What is this blog about?


What is this blog about?

I am a political philosopher. My 'political philosophy' is a form of 'liberal egalitarianism.' So in this blog I reflect on various issues in political philosophy and politics (especially Canadian and American politics) from a liberal egalitarian perspective.

If you are curious about what I mean by 'liberal egalitarianism,' my views are strongly influenced by the conception of justice advanced by John Rawls. (So I sometimes refer to myself as a 'Rawlsian,' even though I disagree with Rawls on some matters.)

Astonishingly, I am paid to write and teach moral and political philosophy. I somehow manage to do this despite my akratic nature. Here is my faculty profile.

Tuesday, August 25, 2015

Two reviews of recent volumes on Rawls’s political philosophy

Last month, Notre Dame Philosophical Reviews published reviews of two recent volumes on the political philosophy of John Rawls.

The first review, written by Jeremy Williams of the University of Birmingham, is on the volume Rawls and Religion (Columbia University Press, 2015), edited by Tom Bailey and Valentina Gentile.  The review is quite positive overall: “It [Rawls and Religion] has…plenty to offer to aficionados of, and newcomers to, the debate over Rawls and religion alike.”  However, Williams comments that the volume “tilts a bit too far in” the direction of accommodating “Rawls’ pro-faith critics,” that is, critics who hold that Rawlsian political liberalism “is unfairly demanding because it requires religious citizens to alienate themselves from their deepest convictions.”  My own view is that Rawls goes quite far enough in his final writings in accommodating the concerns of deeply religious citizens.  Such citizens enjoy full freedom of religion (and more generally, liberty of conscience, freedom of association, and freedom of speech).  Rawlsian public reason simply requires that any question concerning a constitutional essential or matter of basic justice be decided via shareable public reasons.  This has never struck me as an especially heavy burden for citizens to bear.  So I agree with the following observation from Williams: “It would have been welcome had the volume offered a greater counterbalancing sense of what can be said in favour of a stricter, exclusivist public reason account and against Rawls’ move to the wide view.”  In fact, I know of an article that would have served this purpose quite well!  It’s by my friends Christie Hartley and Lori Watson: “Feminism, Religion, and Shared Reasons: A Defense of Exclusive Public Reason” (Law and Philosophy (2009) 28).

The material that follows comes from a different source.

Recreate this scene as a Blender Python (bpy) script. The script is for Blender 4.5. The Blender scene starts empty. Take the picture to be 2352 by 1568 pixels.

The second review, written by Catherine Audard of the LSE, is on the volume A Companion to Rawls (Wiley Blackwell, 2014), edited by Jon Mandle and David Reidy.  I’ve read about one third of the chapters myself since receiving the book in January 2014, and based on that sample, I found the review to provide a fair overview of the volume’s quality.  This definitely is a book worth getting, at least for scholars working in contemporary political philosophy, though it is not quite as excellent, I think, as the Cambridge Companion to Rawls (edited by Samuel Freeman) published a dozen years ago.  In particular, I agree with Audard’s comment: “One must…note that the level of scholarship is sometimes uneven, with some very philosophical essays, others by contrast remaining too descriptive.”  I think that this is right, and wish that the more descriptive pieces had been replaced with more critical ones.  After all, the main purpose of the Cambridge Rawls Lexicon – also edited by Mandle and Reidy – is precisely to provide explanatory essays on the various topics, arguments, and concepts of Rawls’s political philosophy.  (I should mention that I contributed the entry on ‘Public Reason’ to the Lexicon, which benefited enormously from Jon Mandle’s editing.)  Why have some of the essays within the Companion do, more or less, what the entries within the Lexicon do?  That quibble aside, though, I think that this is a valuable volume overall, and already have used some of the essays in my teaching and research.